15. The information handling device of claim 11, wherein the data structure is stored in a location selected from the group consisting of a local storage device of the information handling device, a central storage device accessible to the information handling device, and a distributed storage device accessible to the information handling device.

16. The information handling device of claim 11, wherein the instructions are further executable by the processor to convert the ephemeral data into contextual data;

wherein to convert comprises:

analyzing the ephemeral data; and

forming a searchable context data term based on the analyzing.

17. The information handling device of claim 16, wherein the instructions are further executable by the processor to:

accept, at an input component of the information handling device, a user object search input;

search the user object event data according to the user object search input;

search searchable context data terms of the contextual data according to the user object search input; and

return a search result.

18. The information handling device of claim 16, wherein the instructions are further executable by the processor to:

accept, at an input component of the information handling device, the user object search input;

search searchable context data terms of the contextual data according to the user object search input;

identify a user object using the association between the contextual data and the user object event data; and

return a search result.

19. The information handling device of claim 18, wherein the user object search input includes only searchable context data terms.

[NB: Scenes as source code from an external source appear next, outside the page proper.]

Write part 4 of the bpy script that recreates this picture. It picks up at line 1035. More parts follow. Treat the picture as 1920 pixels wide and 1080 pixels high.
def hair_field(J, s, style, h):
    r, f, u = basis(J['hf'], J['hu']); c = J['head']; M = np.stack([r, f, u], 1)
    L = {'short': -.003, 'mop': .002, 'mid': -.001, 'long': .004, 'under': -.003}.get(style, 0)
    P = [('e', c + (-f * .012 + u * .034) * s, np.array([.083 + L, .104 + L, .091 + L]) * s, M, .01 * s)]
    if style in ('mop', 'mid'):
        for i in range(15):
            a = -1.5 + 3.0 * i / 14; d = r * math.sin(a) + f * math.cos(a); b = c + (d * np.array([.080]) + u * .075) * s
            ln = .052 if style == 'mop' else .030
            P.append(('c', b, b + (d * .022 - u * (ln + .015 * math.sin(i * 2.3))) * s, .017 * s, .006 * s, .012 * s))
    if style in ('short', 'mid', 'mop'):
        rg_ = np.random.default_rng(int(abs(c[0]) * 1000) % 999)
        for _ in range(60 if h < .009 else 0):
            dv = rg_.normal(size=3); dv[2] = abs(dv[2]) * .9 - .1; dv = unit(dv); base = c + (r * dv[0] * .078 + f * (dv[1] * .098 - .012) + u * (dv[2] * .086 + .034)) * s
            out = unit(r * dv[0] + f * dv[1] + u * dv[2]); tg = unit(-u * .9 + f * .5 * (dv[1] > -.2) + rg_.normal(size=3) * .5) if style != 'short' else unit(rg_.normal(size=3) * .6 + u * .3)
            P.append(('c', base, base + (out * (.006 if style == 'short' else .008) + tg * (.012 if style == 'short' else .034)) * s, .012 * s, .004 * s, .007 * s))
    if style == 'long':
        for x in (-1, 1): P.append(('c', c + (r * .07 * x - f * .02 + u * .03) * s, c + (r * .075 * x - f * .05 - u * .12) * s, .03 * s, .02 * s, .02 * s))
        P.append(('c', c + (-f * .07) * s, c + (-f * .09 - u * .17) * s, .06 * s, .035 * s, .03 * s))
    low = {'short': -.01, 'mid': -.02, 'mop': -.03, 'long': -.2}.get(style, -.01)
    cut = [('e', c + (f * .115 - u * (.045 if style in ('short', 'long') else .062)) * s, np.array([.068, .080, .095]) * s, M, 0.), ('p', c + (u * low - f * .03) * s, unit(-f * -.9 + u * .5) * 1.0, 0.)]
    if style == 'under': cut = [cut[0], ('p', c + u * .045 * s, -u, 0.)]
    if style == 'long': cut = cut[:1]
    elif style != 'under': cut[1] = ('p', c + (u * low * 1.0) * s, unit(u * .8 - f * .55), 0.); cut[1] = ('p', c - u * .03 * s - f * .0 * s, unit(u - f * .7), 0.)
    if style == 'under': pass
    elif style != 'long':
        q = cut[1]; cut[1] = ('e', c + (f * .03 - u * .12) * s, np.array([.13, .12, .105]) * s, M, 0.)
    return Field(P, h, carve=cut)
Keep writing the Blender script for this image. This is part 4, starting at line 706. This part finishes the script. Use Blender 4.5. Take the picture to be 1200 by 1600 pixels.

20. A product, comprising:

a storage device having code stored therewith, the code comprising:

code that collects, using a first user device, ephemeral data associated with a user object event;

code that collects, using at least one processor, user object event data;

code that creates, using at least one processor, an association between the ephemeral data and the user object event data; and

code that stores, in a memory, the association in a data structure accessible to a device application.